_THE EXERCISE_:
Reproduce the following material exactly, including every line.

_DATA EXTRACT_:
※ ※ ※
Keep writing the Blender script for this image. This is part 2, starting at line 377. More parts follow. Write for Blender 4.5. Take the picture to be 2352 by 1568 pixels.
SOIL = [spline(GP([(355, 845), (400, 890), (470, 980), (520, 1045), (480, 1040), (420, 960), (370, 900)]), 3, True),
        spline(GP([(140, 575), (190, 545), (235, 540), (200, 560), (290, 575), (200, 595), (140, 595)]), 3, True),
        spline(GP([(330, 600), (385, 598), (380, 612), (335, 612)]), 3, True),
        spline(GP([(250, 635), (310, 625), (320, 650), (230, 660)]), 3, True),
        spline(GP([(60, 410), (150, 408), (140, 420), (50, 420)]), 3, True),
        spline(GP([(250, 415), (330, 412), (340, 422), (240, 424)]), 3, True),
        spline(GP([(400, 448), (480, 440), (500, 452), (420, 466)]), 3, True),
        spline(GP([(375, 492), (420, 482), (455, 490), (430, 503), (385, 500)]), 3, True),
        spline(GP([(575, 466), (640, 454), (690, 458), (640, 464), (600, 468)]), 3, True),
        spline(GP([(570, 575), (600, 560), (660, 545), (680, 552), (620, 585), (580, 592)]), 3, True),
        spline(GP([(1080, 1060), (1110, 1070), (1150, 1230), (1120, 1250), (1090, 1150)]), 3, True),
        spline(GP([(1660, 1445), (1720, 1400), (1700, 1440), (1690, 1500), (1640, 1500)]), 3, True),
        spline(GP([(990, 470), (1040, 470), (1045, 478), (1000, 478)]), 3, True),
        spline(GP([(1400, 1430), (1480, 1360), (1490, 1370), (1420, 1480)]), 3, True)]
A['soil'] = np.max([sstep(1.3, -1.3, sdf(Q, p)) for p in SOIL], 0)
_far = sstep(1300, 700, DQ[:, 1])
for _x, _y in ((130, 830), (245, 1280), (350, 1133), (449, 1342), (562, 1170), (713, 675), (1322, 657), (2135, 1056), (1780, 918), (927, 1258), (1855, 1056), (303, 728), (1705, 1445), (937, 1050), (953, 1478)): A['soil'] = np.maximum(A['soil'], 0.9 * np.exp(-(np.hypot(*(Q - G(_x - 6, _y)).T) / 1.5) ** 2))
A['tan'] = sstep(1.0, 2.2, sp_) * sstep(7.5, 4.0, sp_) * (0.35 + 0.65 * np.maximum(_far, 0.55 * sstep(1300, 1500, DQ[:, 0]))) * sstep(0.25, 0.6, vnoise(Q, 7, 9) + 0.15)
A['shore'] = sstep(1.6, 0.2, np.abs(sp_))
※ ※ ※
_SOLUTION TO THIS EXERCISE_:
Keep writing the Blender script for this image. This is part 2, starting at line 377. More parts follow. Write for Blender 4.5. Take the picture to be 2352 by 1568 pixels.
SOIL = [spline(GP([(355, 845), (400, 890), (470, 980), (520, 1045), (480, 1040), (420, 960), (370, 900)]), 3, True),
        spline(GP([(140, 575), (190, 545), (235, 540), (200, 560), (290, 575), (200, 595), (140, 595)]), 3, True),
        spline(GP([(330, 600), (385, 598), (380, 612), (335, 612)]), 3, True),
        spline(GP([(250, 635), (310, 625), (320, 650), (230, 660)]), 3, True),
        spline(GP([(60, 410), (150, 408), (140, 420), (50, 420)]), 3, True),
        spline(GP([(250, 415), (330, 412), (340, 422), (240, 424)]), 3, True),
        spline(GP([(400, 448), (480, 440), (500, 452), (420, 466)]), 3, True),
        spline(GP([(375, 492), (420, 482), (455, 490), (430, 503), (385, 500)]), 3, True),
        spline(GP([(575, 466), (640, 454), (690, 458), (640, 464), (600, 468)]), 3, True),
        spline(GP([(570, 575), (600, 560), (660, 545), (680, 552), (620, 585), (580, 592)]), 3, True),
        spline(GP([(1080, 1060), (1110, 1070), (1150, 1230), (1120, 1250), (1090, 1150)]), 3, True),
        spline(GP([(1660, 1445), (1720, 1400), (1700, 1440), (1690, 1500), (1640, 1500)]), 3, True),
        spline(GP([(990, 470), (1040, 470), (1045, 478), (1000, 478)]), 3, True),
        spline(GP([(1400, 1430), (1480, 1360), (1490, 1370), (1420, 1480)]), 3, True)]
A['soil'] = np.max([sstep(1.3, -1.3, sdf(Q, p)) for p in SOIL], 0)
_far = sstep(1300, 700, DQ[:, 1])
for _x, _y in ((130, 830), (245, 1280), (350, 1133), (449, 1342), (562, 1170), (713, 675), (1322, 657), (2135, 1056), (1780, 918), (927, 1258), (1855, 1056), (303, 728), (1705, 1445), (937, 1050), (953, 1478)): A['soil'] = np.maximum(A['soil'], 0.9 * np.exp(-(np.hypot(*(Q - G(_x - 6, _y)).T) / 1.5) ** 2))
A['tan'] = sstep(1.0, 2.2, sp_) * sstep(7.5, 4.0, sp_) * (0.35 + 0.65 * np.maximum(_far, 0.55 * sstep(1300, 1500, DQ[:, 0]))) * sstep(0.25, 0.6, vnoise(Q, 7, 9) + 0.15)
A['shore'] = sstep(1.6, 0.2, np.abs(sp_))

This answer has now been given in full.